A connected economy moves money by placing interoperability at the center, tapping technology that enables more transactions to clear quickly and securely in any market. But many firms continue using single gateways, and in 2022, that’s a problem.
Discussing the impacts of companies moving from a single provider to a multi-provider payments strategy, Joseph Meuse, senior director of product management at Spreedly, told PYMNTS that problems do beset successful businesses, and those that have proactively planned for disruptions in other areas of the business need to apply similar thinking to payments.
“If you are a business that is payment-centric, you need to make sure that you’re able to keep your payments running smoothly 24/7, and that you have [failover] capabilities at a minimum to do that, or ideally a strategy that [also distributes and scales] your operational processes ” to reduce occurrences of payments failure, Meuse said.
He added that a multi-processor strategy can help give companies scale on their busiest days.
“You want to be able to have strategies in place, not just for that failover capability, but for spreading your business across multiple paths so that they all can sort of work at peak performance,” he said.
Staying in compliance is getting more difficult, and problems do occur more frequently in this dynamic environment. Although they tend to be resolved more quickly when companies build redundancy in, even being unavailable for 15 minutes can damage customer relationships — perhaps irreparably.
“Customers will go elsewhere,” he said. “You might miss that sale opportunity. Of course, with more and more activity happening online and with more and more things being interconnected, there’s more opportunity for things to go wrong, and we do see that happening out there.”
Another consideration often revolves around a company’s growth plans. Not all gateways deliver or perform equally in all markets. Being able to quickly and efficiently adopt new gateways is critical to companies that are expanding into new markets.
Meuse said he experienced this before joining Spreedly as he evaluated the company as a potential partner.

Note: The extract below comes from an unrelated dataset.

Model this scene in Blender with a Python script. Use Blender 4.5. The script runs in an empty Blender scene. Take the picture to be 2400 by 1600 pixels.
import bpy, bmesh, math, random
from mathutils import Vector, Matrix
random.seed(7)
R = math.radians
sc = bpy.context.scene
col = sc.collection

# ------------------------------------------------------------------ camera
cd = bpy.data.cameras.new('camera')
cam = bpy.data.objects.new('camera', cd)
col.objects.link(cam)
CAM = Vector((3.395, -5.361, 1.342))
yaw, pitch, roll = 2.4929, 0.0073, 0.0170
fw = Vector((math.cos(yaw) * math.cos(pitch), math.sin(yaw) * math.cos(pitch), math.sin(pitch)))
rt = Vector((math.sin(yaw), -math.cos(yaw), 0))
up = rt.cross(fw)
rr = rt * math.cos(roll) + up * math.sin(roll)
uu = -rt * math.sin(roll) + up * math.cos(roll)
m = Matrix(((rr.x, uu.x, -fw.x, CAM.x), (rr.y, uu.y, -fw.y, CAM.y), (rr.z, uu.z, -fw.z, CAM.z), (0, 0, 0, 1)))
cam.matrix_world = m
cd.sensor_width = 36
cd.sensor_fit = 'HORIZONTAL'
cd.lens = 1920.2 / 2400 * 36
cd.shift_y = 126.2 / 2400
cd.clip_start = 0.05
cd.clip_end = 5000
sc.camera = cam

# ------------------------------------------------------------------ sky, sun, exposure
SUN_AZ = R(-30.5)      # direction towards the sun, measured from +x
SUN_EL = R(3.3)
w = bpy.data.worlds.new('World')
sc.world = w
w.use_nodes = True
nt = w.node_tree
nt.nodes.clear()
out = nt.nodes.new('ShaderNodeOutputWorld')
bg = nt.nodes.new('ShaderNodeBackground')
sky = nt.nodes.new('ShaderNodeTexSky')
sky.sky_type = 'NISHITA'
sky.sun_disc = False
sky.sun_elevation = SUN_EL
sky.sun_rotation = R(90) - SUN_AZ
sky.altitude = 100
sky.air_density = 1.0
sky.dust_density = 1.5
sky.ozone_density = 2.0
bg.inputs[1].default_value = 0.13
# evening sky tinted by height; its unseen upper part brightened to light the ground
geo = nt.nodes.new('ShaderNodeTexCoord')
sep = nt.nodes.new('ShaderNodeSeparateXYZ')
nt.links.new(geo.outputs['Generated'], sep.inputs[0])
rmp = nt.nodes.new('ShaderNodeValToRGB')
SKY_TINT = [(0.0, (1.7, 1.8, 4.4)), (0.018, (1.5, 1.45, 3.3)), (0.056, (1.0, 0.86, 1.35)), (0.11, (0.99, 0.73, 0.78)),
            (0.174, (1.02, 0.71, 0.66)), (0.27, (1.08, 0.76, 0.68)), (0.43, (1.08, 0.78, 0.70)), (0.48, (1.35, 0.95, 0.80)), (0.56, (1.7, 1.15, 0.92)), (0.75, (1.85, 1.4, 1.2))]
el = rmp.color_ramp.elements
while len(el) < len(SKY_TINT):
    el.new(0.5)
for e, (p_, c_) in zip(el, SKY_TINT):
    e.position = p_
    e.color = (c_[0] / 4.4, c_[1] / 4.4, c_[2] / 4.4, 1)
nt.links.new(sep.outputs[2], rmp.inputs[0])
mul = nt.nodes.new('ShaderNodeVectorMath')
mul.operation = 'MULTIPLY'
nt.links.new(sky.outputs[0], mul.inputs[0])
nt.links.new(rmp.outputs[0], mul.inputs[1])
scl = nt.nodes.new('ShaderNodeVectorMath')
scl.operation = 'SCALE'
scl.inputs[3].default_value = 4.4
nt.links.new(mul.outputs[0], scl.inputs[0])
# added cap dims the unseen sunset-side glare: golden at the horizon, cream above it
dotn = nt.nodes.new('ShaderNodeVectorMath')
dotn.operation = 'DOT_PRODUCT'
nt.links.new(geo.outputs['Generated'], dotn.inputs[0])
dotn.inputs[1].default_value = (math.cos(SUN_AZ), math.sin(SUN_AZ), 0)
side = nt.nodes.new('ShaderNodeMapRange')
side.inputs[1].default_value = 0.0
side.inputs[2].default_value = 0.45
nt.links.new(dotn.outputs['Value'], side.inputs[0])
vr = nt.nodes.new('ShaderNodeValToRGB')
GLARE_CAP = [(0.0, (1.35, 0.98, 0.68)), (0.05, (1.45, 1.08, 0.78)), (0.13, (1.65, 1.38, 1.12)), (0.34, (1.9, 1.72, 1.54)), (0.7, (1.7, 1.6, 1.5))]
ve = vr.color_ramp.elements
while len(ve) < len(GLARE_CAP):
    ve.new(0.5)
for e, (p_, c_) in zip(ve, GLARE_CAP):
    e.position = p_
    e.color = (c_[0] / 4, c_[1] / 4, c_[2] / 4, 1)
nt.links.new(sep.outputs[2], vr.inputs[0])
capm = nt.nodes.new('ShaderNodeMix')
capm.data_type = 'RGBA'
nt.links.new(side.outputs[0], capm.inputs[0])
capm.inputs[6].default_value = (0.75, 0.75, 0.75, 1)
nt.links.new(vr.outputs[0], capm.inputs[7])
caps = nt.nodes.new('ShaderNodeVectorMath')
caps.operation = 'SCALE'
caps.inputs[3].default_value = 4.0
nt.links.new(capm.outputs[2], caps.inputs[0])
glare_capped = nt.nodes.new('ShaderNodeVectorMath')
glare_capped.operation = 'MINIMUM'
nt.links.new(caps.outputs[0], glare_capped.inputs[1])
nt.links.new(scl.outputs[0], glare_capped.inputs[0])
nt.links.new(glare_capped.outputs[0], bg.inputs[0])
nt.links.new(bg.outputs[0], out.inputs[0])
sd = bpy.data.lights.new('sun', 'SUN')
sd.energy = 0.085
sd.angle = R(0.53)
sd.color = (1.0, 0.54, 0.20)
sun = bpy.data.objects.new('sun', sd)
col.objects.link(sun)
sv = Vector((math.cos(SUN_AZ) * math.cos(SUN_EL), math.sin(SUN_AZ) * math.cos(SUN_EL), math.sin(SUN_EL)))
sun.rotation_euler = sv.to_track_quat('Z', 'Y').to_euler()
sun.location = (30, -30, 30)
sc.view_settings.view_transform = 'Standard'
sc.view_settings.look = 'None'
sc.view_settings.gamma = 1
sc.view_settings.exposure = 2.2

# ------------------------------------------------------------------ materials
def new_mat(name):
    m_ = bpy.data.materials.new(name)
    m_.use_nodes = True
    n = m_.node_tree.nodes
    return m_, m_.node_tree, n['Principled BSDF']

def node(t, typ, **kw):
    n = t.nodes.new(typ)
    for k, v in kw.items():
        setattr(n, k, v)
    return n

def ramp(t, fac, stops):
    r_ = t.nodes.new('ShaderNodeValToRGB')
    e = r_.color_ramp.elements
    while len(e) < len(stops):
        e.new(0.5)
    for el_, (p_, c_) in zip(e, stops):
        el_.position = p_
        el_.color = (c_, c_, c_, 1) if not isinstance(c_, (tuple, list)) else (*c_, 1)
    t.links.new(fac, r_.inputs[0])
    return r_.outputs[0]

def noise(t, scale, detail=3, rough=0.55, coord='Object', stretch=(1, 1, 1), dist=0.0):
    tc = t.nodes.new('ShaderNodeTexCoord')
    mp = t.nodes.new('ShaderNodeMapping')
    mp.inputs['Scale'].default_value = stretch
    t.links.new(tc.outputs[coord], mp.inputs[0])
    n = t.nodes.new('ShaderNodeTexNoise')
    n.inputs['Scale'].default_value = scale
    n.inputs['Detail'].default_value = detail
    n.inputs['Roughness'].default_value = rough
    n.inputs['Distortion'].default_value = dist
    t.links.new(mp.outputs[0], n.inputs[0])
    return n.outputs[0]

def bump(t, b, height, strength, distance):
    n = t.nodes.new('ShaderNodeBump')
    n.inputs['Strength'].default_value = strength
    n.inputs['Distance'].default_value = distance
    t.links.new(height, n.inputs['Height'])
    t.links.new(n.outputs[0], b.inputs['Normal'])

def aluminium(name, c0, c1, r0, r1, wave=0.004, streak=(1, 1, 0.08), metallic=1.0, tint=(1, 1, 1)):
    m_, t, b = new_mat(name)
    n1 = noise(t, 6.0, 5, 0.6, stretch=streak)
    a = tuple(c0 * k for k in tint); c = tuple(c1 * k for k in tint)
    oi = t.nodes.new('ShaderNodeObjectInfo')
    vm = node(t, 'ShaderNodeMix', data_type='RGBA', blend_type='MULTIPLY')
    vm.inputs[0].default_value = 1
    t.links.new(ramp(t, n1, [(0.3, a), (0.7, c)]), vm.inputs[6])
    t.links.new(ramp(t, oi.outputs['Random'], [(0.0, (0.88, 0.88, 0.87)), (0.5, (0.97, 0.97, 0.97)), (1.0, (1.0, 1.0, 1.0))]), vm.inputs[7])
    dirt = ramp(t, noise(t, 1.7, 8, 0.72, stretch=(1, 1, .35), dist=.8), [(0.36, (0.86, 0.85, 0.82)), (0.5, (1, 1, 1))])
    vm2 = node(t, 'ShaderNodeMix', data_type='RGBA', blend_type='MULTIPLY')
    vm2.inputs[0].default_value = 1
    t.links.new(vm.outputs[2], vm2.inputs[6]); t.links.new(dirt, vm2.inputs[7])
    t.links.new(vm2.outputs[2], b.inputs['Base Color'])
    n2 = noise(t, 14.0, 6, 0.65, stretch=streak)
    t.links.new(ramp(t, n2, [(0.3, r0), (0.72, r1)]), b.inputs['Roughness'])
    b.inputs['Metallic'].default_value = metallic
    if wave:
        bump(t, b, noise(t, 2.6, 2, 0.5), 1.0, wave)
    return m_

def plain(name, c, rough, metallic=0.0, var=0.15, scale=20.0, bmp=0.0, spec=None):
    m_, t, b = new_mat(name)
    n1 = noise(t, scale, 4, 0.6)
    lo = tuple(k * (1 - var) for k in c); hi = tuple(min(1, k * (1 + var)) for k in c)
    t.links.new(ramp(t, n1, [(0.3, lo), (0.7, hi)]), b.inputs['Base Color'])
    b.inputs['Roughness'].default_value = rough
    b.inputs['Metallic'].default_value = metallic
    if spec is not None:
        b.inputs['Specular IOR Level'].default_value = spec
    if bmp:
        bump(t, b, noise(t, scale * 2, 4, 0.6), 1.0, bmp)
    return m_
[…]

His former company had strategic plans that required it to scale up quickly and move into new markets that a single payment provider couldn’t offer.
“We, of course, didn’t want to have to incrementally invest in every one of those geographies,” he said. “There was great attraction in having a [flexible provider] that can open those doors to you with a much smaller level of investment,” he said. “There’s the growth perspective of why the strategy is helpful, and then there’s also the assurance you get of having redundancy built in.”
See also: Visa’s Cybersource Joins Spreedly Payments Program
Orchestration Conducts the Flow
All companies experience gateway failures, but it’s younger and smaller businesses that may not have the experience and wherewithal to understand both the problem and the solution when failures do occur. This is where a multi-processor strategy makes a huge difference.
Meuse told PYMNTS that companies are constantly looking for potential points of failure and trying to plan for them proactively. And smaller companies might not have experienced it yet, he said, but they will as they continue to grow.
As companies gain sophistication in their payments processing strategies and systems — and grow as a result — “larger companies, companies that have either [regulatory] oversight or [mature] compliance organizations have typically given this some thought,” he said.
Making multi-provider payments an investment priority is a mindset companies must adopt in a world where digital payments are becoming the de facto standard and require either serious time and resources internally, or expert partners to handle routing, compliance and more.
“You need to understand this in your design and your architecture from the beginning,” Meuse said. “It can be complex to go back and have to refactor that type of solution in.”
New payment gateways are opening all the time, he said. And each of them has different integration requirements that need constant maintenance. If companies opt to integrate those gateways internally, they need to bake pre-allocated investments into their expansion plans.
Alternatively, when choosing to partner with a payment orchestration platform, “you want to make sure that your vendor management program is prepared to handle that,” Meuse said.
“You’re going to have new agreements that you need to monitor and renew on a recurring basis,” he said. “You’re going to want to observe the results that you’re getting” and make sure that all your service providers are performing as you expected them to.
Read also: Payments Orchestration Playbook
Partnering for the Whole Package
Payment Card Industry Security Standards Council (PCI SSC) compliance is another key area to focus on when selecting payment service providers, as missteps with data can lead to hot water with regulators, or worse, data breaches.
Outsourcing it is a smart move for companies inexperienced with data security as it’s one less thing to worry about, but companies still need to have oversight on all of the vendors they work with to ensure they’re compliant, Meuse told PYMNTS.
“I would argue they are the same tasks you need to do for all types of vendors,” be it your hosting provider or your telecom vendor, he said. “It’s certainly not burdensome, and it is worth the effort, but it is not a zero-cost undertaking.”
The benefits of a multi-gateway solution apply even more so to merchant aggregators, whose clients bring their own payment service providers (PSPs) and gateway preferences with them. There are better, more effective ways of managing those demands.
Businesses are going to get a whole bunch of customer requirements related to PSPs and gateways, Meuse said. “You don’t want to lose those opportunities for a sale, but by the same token, continuously adding new processor connections is an expensive undertaking. That’s where an orchestration solution comes in, because it gives you that very broad set of capabilities right out of the gate.”